Mississippi Lawmakers Vote To Remove Confederate Imagery From State Flag

A color guard member presents the Mississippi state flag during the Annual Memorial Service at the Alamo
Joe Raedle / Getty Images

On Sunday, lawmakers in Mississippi voted in favor of removing the Confederate imagery from their state flag, The Washington Post reported. As The Inquisitr reported earlier last week, lawmakers were fairly certain they had the votes to pass the legislation and were confident the change was forthcoming. The state flag, which was the last state flag in the United States to feature the Confederate battle emblem, will be replaced in the near future.

The legislation that passed through the state’s legislature called for the immediate removal of the current state flag. It also ordered the creation of a committee that will be responsible for designing the new state flag. The design will be presented to the state’s voters, and they will have the chance to vote on the design in November. Additionally, the legislation laid out two specific requirements for the flag — the design must include the words “In God We Trust” and it cannot include the Confederate battle emblem in any manner.

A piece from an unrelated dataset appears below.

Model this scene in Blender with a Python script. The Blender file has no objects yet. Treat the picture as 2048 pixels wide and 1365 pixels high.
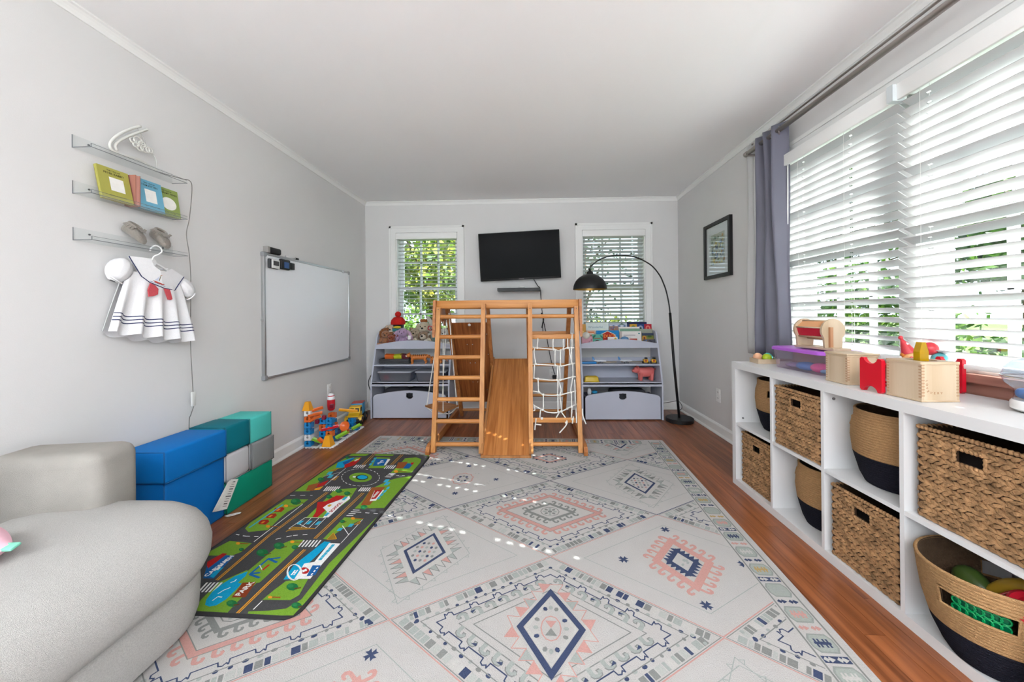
import bpy, bmesh, math, random
from math import sin, cos, pi, radians, sqrt, atan2
from mathutils import Vector, Matrix
random.seed(7)
SC = bpy.context.scene
COL = SC.collection

# ------------------------------------------------------------------ camera, world, sun, exposure
cam_d = bpy.data.cameras.new('camera'); cam = bpy.data.objects.new('camera', cam_d); COL.objects.link(cam)
cam_d.sensor_width = 36.0; cam_d.lens = 36.0 * 742.45 / 2048.0
cam_d.shift_x = (1024 - 1041.4) / 2048.0; cam_d.shift_y = (630.0 - 682.5) / 2048.0
cam_d.clip_start = 0.02; cam_d.clip_end = 200
YAW, ROLL = 0.02844, -0.009
_fw = Vector((-sin(YAW), cos(YAW), 0)); _rt = Vector((cos(YAW), sin(YAW), 0)); _up = Vector((0, 0, 1))
_ex = _rt * cos(ROLL) + _up * sin(ROLL); _ey = _up * cos(ROLL) - _rt * sin(ROLL); _ez = -_fw
_m = Matrix.Identity(4)
for _i in range(3):
    _m[_i][0], _m[_i][1], _m[_i][2] = _ex[_i], _ey[_i], _ez[_i]
_m[2][3] = 1.08
cam.matrix_world = _m
SC.camera = cam

world = bpy.data.worlds.new('sky'); SC.world = world; world.use_nodes = True
_nt = world.node_tree; _bg = _nt.nodes['Background']
_bg.inputs[0].default_value = (0.76, 0.88, 1.0, 1); _bg.inputs[1].default_value = 1.5

sun_d = bpy.data.lights.new('sun', 'SUN'); sun_d.energy = 18.0; sun_d.angle = radians(0.4); sun_d.color = (1.0, 0.97, 0.93)
sun = bpy.data.objects.new('sun', sun_d); COL.objects.link(sun)
_el, _az = radians(34), math.atan(0.345)
_sd = Vector((-cos(_el) * cos(_az), cos(_el) * sin(_az), -sin(_el)))
sun.rotation_euler = _sd.to_track_quat('-Z', 'Y').to_euler(); sun.location = (8, -2, 6)

SC.view_settings.view_transform = 'Standard'; SC.view_settings.look = 'None'
SC.view_settings.gamma = 1.0; SC.view_settings.use_curve_mapping = False
SC.view_settings.exposure = 0.82

# ------------------------------------------------------------------ helpers
def lin(c):
    r = []
    for v in c[:3]:
        v = v / 255.0
        r.append(v / 12.92 if v <= 0.04045 else ((v + 0.055) / 1.055) ** 2.4)
    return (r[0], r[1], r[2], 1.0)

MATS = {}
def _new(name):
    m = bpy.data.materials.new(name); m.use_nodes = True
    return m, m.node_tree.nodes, m.node_tree.links, m.node_tree.nodes['Principled BSDF']

def mat(name, rgb, rough=0.6, metal=0.0, noise=None, bump=None, spec=0.5, trans=0.0, stretch=(1, 1, 1), vary=0.0, sheen=0.0, ior=1.45):
    """noise=(scale, amount) colour mottling; bump=(scale, strength) fine relief; vary = brightness change per object"""
    if name in MATS: return MATS[name]
    m, N, L, P = _new(name)
    P.inputs['Roughness'].default_value = rough; P.inputs['Metallic'].default_value = metal
    P.inputs['Specular IOR Level'].default_value = spec; P.inputs['Transmission Weight'].default_value = trans
    P.inputs['IOR'].default_value = ior
    if sheen: P.inputs['Sheen Weight'].default_value = sheen
    P.inputs['Base Color'].default_value = lin(rgb)
    tc = mp = None
    if noise or bump:
        tc = N.new('ShaderNodeTexCoord'); mp = N.new('ShaderNodeMapping'); mp.inputs['Scale'].default_value = stretch
        L.new(tc.outputs['Object'], mp.inputs['Vector'])
    src = None
    if noise:
        n = N.new('ShaderNodeTexNoise'); n.inputs['Scale'].default_value = noise[0]; n.inputs['Detail'].default_value = 4
        L.new(mp.outputs[0], n.inputs['Vector'])
        mr = N.new('ShaderNodeMapRange'); mr.inputs[1].default_value = 0.25; mr.inputs[2].default_value = 0.75
        mr.inputs[3].default_value = 1 - noise[1]; mr.inputs[4].default_value = 1 + noise[1]
        L.new(n.outputs[0], mr.inputs[0]); src = mr.outputs[0]
    if vary:
        oi = N.new('ShaderNodeObjectInfo'); mv = N.new('ShaderNodeMapRange')
        mv.inputs[3].default_value = 1 - vary; mv.inputs[4].default_value = 1 + vary
        L.new(oi.outputs['Random'], mv.inputs[0])
        if src is None: src = mv.outputs[0]
        else:
            mu = N.new('ShaderNodeMath'); mu.operation = 'MULTIPLY'
            L.new(src, mu.inputs[0]); L.new(mv.outputs[0], mu.inputs[1]); src = mu.outputs[0]
    if src is not None:
        vm = N.new('ShaderNodeVectorMath'); vm.operation = 'SCALE'; vm.inputs[0].default_value = lin(rgb)[:3]
        L.new(src, vm.inputs['Scale']); L.new(vm.outputs[0], P.inputs['Base Color'])
    if bump:
        n = N.new('ShaderNodeTexNoise'); n.inputs['Scale'].default_value = bump[0]; n.inputs['Detail'].default_value = 3
        L.new(mp.outputs[0], n.inputs['Vector'])
        b = N.new('ShaderNodeBump'); b.inputs['Strength'].default_value = bump[1]; b.inputs['Distance'].default_value = 0.01
        L.new(n.outputs[0], b.inputs['Height']); L.new(b.outputs[0], P.inputs['Normal'])
    MATS[name] = m
    return m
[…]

The state flag of Mississippi, which incorporates the flag of the Confederate States of America in the top left corner, is displayed with the flags of the other 49 states and territories in front of Union Station near the US Capitol
  Mark Wilson / Getty Images

Before the vote, members of the Mississippi legislature argued their cases for both changing the flag and leaving it the same, The Washington Post reported.

“In the name of history, I stand for my two sons who are 1 and 6 years old,” said Democratic state Sen. Derrick Simmons, who is Black. “Who should be educated in schools, be able to frequent businesses and express their Black voices in public spaces that all fly a symbol of love, not hate. A symbol of unity, not division. A symbol that represents all Mississippians, not some.”

State Sen. Chris McDaniel argued that the voters should decide whether or not to change the flag, saying, “it’s their state, not ours.” He went on to say that changing the state flag could be the first step in changing many historical artifacts in Mississippi, essentially asking where the state would draw the line.

Late Sunday afternoon, the Mississippi Senate tabled a measure that would have put the decision about removing the Confederate imagery from the flag to a public vote, according to The Washington Post. Once the Senate tabled the measure, lawmakers in the state’s House of Representatives voted and passed the measure 91 to 23. The legislation then went on to the Senate, where it passed 37 to 14, per CBS News.

The legislation will now head to Gov. Tate Reeves for his signature. Per CBS News, Tate indicated on Saturday that he would be willing to sign legislation to redesign the state flag. That was the first time that the governor indicated his potential approval for removing the Confederate imagery from the state flag. His support for the bill was a signal to Mississippians that the decision to change the flag was not being solely driven by the state legislature.